Even if BJP or a section of their independent online brigade doesn’t approve of abusive or combative language, it is unable to disown the people who indulge in it. Handles such as the anonymous @HinduIDF and @barbarindian are mentioned as repeat offenders but not attacked by the supporters. The logic is that ‘they may be radicals, but they are our radicals’.
“The Internet is a reflection of society, like cinema or music,” explains Gupta. “Abuse is often a result of people not knowing English well enough. When you are having an argument in college, and you are not being able to articulate your point, you resort to foul language. But such people are 5 per cent. The majority of our supporters are educated and modern,” he adds.
While the means, the words, and even the beliefs of this online community need to be debated, most of them have come forward with the right intention-out of nationalism, to fight against what they perceive as injustice, and to effect change. A little less sophistry, a little less rhetoric, a little less negativity, and greater nuance about the pros and cons of their heroes would go a long way in making them a serious political entity.
“That’s the way propaganda works.
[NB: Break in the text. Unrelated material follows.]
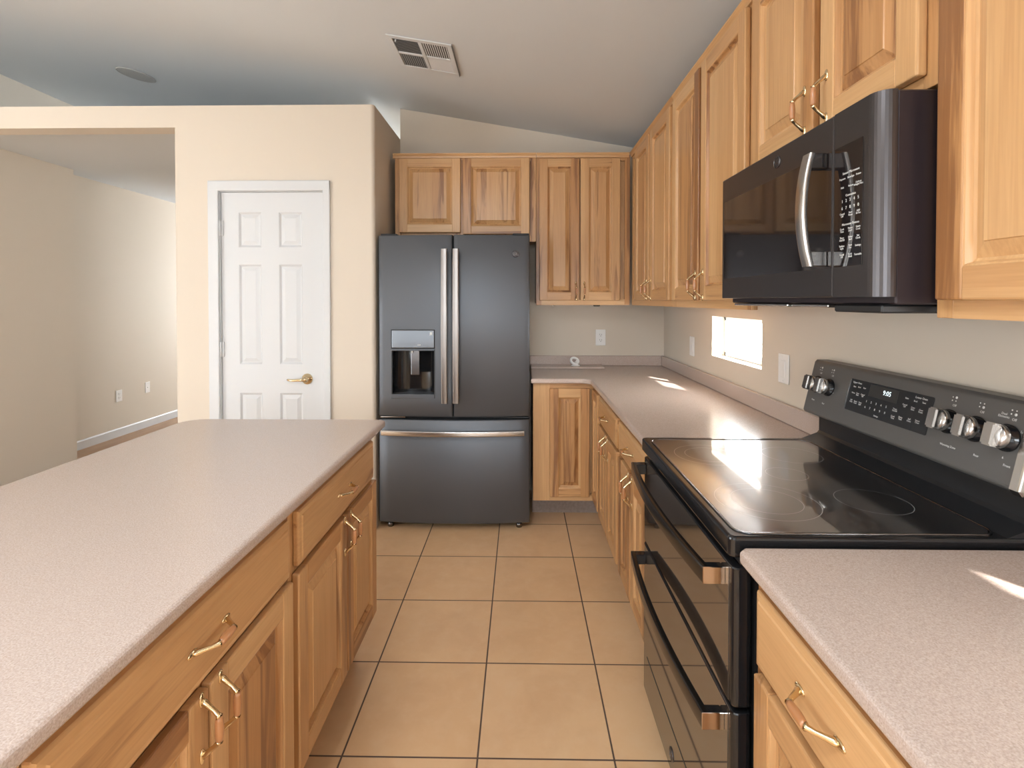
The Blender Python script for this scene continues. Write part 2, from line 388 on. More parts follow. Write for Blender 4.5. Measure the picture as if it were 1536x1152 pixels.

It is sustained, repetitive, and loud,” says Congress spokesman Sanjay Jha, when asked about the BJP’s online supremacy. “They preyed on vulnerable people by carpet-bombing them with words and ideas. With the Congress presence on social media almost negligible until last year, they managed to get their way. The process of neutralisation has now begun. Social media is a platform where the first-mover advantage can be countered quickly.”
But the other Congress contention that BJP’s Internet fan base is orchestrated does not hold water judging by the sheer numbers involved. Social media has spoken clearly and emphatically about what it wants in the 2014 General Elections. Other parties can take heart from the fact that online fervour alone will not decide who comes to power. Nor can you tweet your vote, at least not yet.